Joint design of Dynamic Scheduling and Pricing in wireless cloud computing

In this paper, we consider a wireless cloud computing system in which a profit-maximizing wireless service provider provides cloud computing services to its subscribers. In particular, we focus on batch services, which, due to their non-urgent nature, allow more scheduling flexibility than their interactive counterparts. Unlike the existing research that studied separately demand-side management and energy cost saving techniques (both of which are critical to profit maximization), we propose a provably-efficient Dynamic Scheduling and Pricing (Dyn-SP) algorithm which proactively adapts the service demand to workload scheduling in the data center and opportunistically utilizes low electricity prices to process batch jobs for energy cost saving.
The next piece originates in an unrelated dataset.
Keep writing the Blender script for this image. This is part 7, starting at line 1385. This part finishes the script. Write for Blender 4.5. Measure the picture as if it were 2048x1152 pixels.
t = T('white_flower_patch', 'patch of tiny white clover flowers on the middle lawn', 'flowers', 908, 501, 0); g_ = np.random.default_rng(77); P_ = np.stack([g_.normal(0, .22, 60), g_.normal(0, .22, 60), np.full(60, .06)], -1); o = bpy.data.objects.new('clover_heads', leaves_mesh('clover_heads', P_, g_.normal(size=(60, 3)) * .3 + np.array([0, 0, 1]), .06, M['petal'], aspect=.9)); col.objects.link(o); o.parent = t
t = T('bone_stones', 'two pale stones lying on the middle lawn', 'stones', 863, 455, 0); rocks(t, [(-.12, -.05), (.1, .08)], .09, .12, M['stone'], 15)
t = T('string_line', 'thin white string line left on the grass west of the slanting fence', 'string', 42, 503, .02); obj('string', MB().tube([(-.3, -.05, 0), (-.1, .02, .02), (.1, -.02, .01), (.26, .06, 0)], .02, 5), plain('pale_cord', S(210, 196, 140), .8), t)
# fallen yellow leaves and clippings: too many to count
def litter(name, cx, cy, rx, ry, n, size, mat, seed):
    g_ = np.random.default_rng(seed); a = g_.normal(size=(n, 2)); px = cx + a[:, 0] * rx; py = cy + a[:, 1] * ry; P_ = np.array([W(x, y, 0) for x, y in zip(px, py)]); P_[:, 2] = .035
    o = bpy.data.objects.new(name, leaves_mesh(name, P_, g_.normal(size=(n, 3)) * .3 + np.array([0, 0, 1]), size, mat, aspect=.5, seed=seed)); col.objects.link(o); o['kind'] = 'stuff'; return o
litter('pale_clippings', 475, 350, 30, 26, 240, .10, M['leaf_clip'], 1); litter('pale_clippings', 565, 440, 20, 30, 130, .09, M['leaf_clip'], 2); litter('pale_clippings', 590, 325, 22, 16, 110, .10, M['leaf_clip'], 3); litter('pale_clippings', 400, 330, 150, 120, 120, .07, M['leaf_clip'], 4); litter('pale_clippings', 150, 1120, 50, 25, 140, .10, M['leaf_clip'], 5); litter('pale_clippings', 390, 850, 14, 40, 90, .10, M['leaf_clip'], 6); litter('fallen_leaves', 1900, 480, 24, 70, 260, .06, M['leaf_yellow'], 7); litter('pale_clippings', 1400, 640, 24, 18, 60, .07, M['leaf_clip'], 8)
Without the necessity of predicting future information as assumed by some prior works, Dyn-SP can be applied to an arbitrarily random environment in which the electricity price, available renewable energy supply, and wireless network capacities may evolve over time as arbitrary stochastic processes. It is proved that, compared to the optimal offline algorithm with future information, Dyn-SP can produce a close-to-optimal longterm profit while bounding the job queue length in the data center. We also show both analytically and numerically that a desired tradeoff between the profit and queueing delay can be obtained by appropriately tuning the control parameter. Finally, we perform a simulation study to demonstrate the effectiveness of Dyn-SP.